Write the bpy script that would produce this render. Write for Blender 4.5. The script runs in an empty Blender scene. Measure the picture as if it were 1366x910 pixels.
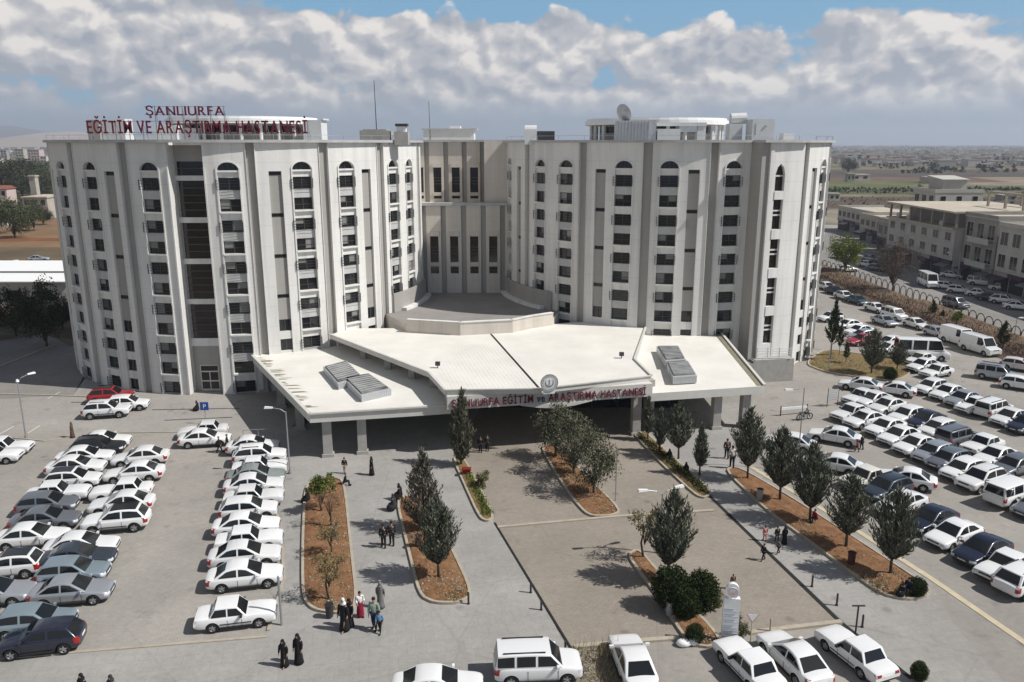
import bpy, bmesh, math, random
from mathutils import Vector, Matrix
random.seed(7)
R_ = math.radians
scene = bpy.context.scene
COL = scene.collection
# ------------------------------------------------------------------ camera model
F = 1067.0; CAMH = 26.0; TH = R_(13.9); CT, ST = math.cos(TH), math.sin(TH)
def ray(px, py):
    u = (px-683)/F; v = (455-py)/F
    return (u, CT+v*ST, -ST+v*CT)
def at(px, py, h=0.0):
    """where the sight line of a photo point meets height h"""
    d = ray(px, py); t = (h-CAMH)/d[2]
    return Vector((d[0]*t, d[1]*t, h))
def atY(px, py, Y):
    d = ray(px, py); t = Y/d[1]
    return Vector((d[0]*t, Y, CAMH+d[2]*t))
def proj(x, y, z):
    z -= CAMH; w = y*CT-z*ST; u = y*ST+z*CT
    return 683+F*x/w, 455-F*u/w
cam = bpy.data.cameras.new('camera'); camo = bpy.data.objects.new('camera', cam); COL.objects.link(camo)
camo.location = (0, 0, CAMH); camo.rotation_euler = (R_(90)-TH, 0, 0)
cam.sensor_width = 36; cam.lens = 36*F/1366; cam.clip_end = 30000; cam.clip_start = 0.5
scene.camera = camo

# ------------------------------------------------------------------ tags
def tag(o, label=None, cat=None, group=None, kind=None):
    if label: o['label'] = label
    if cat: o['category'] = cat
    if group: o['group'] = group
    if kind: o['kind'] = kind
    return o
def empty(name, loc=(0, 0, 0), rz=0, parent=None):
    o = bpy.data.objects.new(name, None); COL.objects.link(o)
    o.location = loc; o.rotation_euler = (0, 0, rz); o.empty_display_size = 0.3
    if parent: o.parent = parent
    return o
def link(name, me, parent=None):
    o = bpy.data.objects.new(name, me); COL.objects.link(o)
    if parent: o.parent = parent
    return o
def copy_tree(o, parent=None):
    c = o.copy(); COL.objects.link(c)
    if parent: c.parent = parent
    for ch in list(o.children): copy_tree(ch, c)
    return c

# ------------------------------------------------------------------ mesh builder
class MB:
    def __init__(s): s.v = []; s.f = []; s.m = []
    def quad(s, pts, m=0):
        n = len(s.v); s.v += [tuple(p) for p in pts]; s.f.append(tuple(range(n, n+len(pts)))); s.m.append(m)
    def mesh(s, V, Fs, m=0, M=None):
        n = len(s.v)
        s.v += [tuple(M @ Vector(p)) if M else tuple(p) for p in V]
        for f in Fs: s.f.append(tuple(n+i for i in f)); s.m.append(m)
    def box(s, x0, x1, y0, y1, z0, z1, m=0, M=None):
        V = [(x, y, z) for z in (z0, z1) for y in (y0, y1) for x in (x0, x1)]
        s.mesh(V, [(0,2,3,1),(4,5,7,6),(0,1,5,4),(2,6,7,3),(0,4,6,2),(1,3,7,5)], m, M)
    def prism(s, poly, z0, z1, m=0, mtop=None, M=None, mside=None):
        """poly counter-clockwise; z0/z1 number or per-vertex list"""
        n = len(poly)
        a = sum(poly[i][0]*poly[(i+1)%n][1]-poly[(i+1)%n][0]*poly[i][1] for i in range(n))
        if a < 0:
            poly = list(reversed(poly))
            if isinstance(z0, list): z0 = list(reversed(z0))
            if isinstance(z1, list): z1 = list(reversed(z1))
        Z0 = z0 if isinstance(z0, list) else [z0]*n
        Z1 = z1 if isinstance(z1, list) else [z1]*n
        V = [(p[0], p[1], Z0[i]) for i, p in enumerate(poly)]+[(p[0], p[1], Z1[i]) for i, p in enumerate(poly)]
        s.mesh(V, [tuple(range(n-1, -1, -1))], m, M)
        s.mesh(V, [tuple(range(n, 2*n))], m if mtop is None else mtop, M)
        s.mesh(V, [(i, (i+1) % n, n+(i+1) % n, n+i) for i in range(n)], m if mside is None else mside, M)
    def cyl(s, c, r, z0, z1, n=16, m=0, r1=None, cap=True, M=None):
        r1 = r if r1 is None else r1
        V = [(c[0]+r*math.cos(2*math.pi*i/n), c[1]+r*math.sin(2*math.pi*i/n), z0) for i in range(n)]
        V += [(c[0]+r1*math.cos(2*math.pi*i/n), c[1]+r1*math.sin(2*math.pi*i/n), z1) for i in range(n)]
        Fs = [(i, (i+1) % n, n+(i+1) % n, n+i) for i in range(n)]
        if cap: Fs += [tuple(range(n-1, -1, -1)), tuple(range(n, 2*n))]
        s.mesh(V, Fs, m, M)
    def tube(s, pts, r, n=6, m=0, r1=None):
        pts = [Vector(p) for p in pts]; k = len(pts)
        r1 = r if r1 is None else r1
        V = []
        for i, p in enumerate(pts):
            d = (pts[min(i+1, k-1)]-pts[max(i-1, 0)]).normalized()
            a = d.orthogonal().normalized(); b = d.cross(a)
            rr = r+(r1-r)*i/max(1, k-1)
            V += [p+(a*math.cos(2*math.pi*j/n)+b*math.sin(2*math.pi*j/n))*rr for j in range(n)]
        Fs = [(i*n+j, i*n+(j+1) % n, (i+1)*n+(j+1) % n, (i+1)*n+j) for i in range(k-1) for j in range(n)]
        Fs += [tuple(range(n-1, -1, -1)), tuple(range((k-1)*n, k*n))]
        s.mesh(V, Fs, m)
    def ball(s, c, rx, ry, rz, nu=10, nv=6, m=0):
        V = [(c[0], c[1], c[2]-rz)]
        for j in range(1, nv):
            t = -math.pi/2+math.pi*j/nv
            V += [(c[0]+rx*math.cos(t)*math.cos(2*math.pi*i/nu), c[1]+ry*math.cos(t)*math.sin(2*math.pi*i/nu), c[2]+rz*math.sin(t)) for i in range(nu)]
        V.append((c[0], c[1], c[2]+rz))
        Fs = [(0, 1+(i+1) % nu, 1+i) for i in range(nu)]
        for j in range(nv-2):
            o = 1+j*nu
            Fs += [(o+i, o+(i+1) % nu, o+nu+(i+1) % nu, o+nu+i) for i in range(nu)]
        o = 1+(nv-2)*nu; L = len(V)-1
        Fs += [(o+i, o+(i+1) % nu, L) for i in range(nu)]
        s.mesh(V, Fs, m)
    def data(s, name, mats, smooth=False):
        me = bpy.data.meshes.new(name)
        me.from_pydata(s.v, [], s.f)
        for m in mats: me.materials.append(m)
        me.polygons.foreach_set('material_index', s.m)
        if smooth: me.polygons.foreach_set('use_smooth', [True]*len(s.f))
        me.update()
        return me
    def build(s, name, mats, parent=None, smooth=False):
        return link(name, s.data(name, mats if isinstance(mats, (list, tuple)) else [mats], smooth), parent)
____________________
*Exercise instructions:* Copy all lines from the listing that contain "scene".

*Result for this exercise:*
Write the bpy script that would produce this render. Write for Blender 4.5. The script runs in an empty Blender scene. Measure the picture as if it were 1366x910 pixels.
scene = bpy.context.scene
COL = scene.collection
scene.camera = camo